Bitcoin bottomed out at around $103,500 on Friday, marking an 18% correction from its all-time high of $126,200 reached on Oct. 6. This aligns with a standard bull market correction, where bitcoin typically retraces around 20% a pattern that has defined the current cycle since it began in 2023.

The main source of sell-side pressure in the market is existing bitcoin holders, according to analyst Checkmate.
“The sheer volume of sell-side pressure from existing bitcoin holders is still not widely appreciated, but it has been the source of resistance. Not manipulation, not paper bitcoin, not suppression. Just good old fashioned sellers”, Checkmate noted.
The first chart illustrates revived supply, which refers to the total amount of coins returning to circulation after being dormant for a certain amount of time. Revived supply has recently reached its second-highest level of the cycle at $2.9 billion per day.
Notably, 47% of selling pressure is coming from coins held for six months to one year, suggesting that many investors who bought bitcoin at the end of 2024 and particularly during its drop to around $76,000 in April following tariff-related market reactions are now taking profits.
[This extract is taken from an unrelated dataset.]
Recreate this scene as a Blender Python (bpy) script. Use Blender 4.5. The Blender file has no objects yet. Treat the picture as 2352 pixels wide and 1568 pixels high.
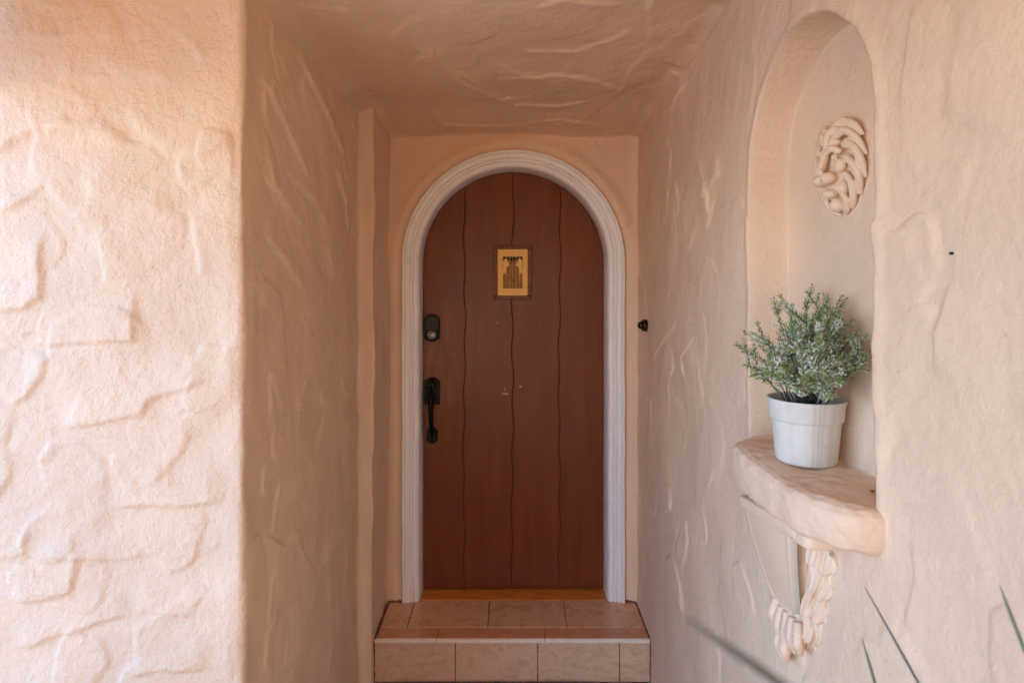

The second chart highlights a similar trend through the average age of spent coins, which has continued to rise throughout this cycle. At the start of the cycle in 2023, the average age of spent coins was 26 days, relatively young age, but it has now increased to 100 days. This indicates that older coins are increasingly being spent as holders choose to realize gains.

Supporting this profit-taking narrative, Checkmate also shows that realized profits have surged to about $1.7 billion per day, one of the highest levels seen this cycle. Meanwhile, realized losses have also climbed to $430 million per day, the third-highest level of the cycle, a high level of capitulation.
Overall, the data suggests that profit-taking remains the dominant market behavior, and this continued selling pressure is weighing on bitcoin’s price.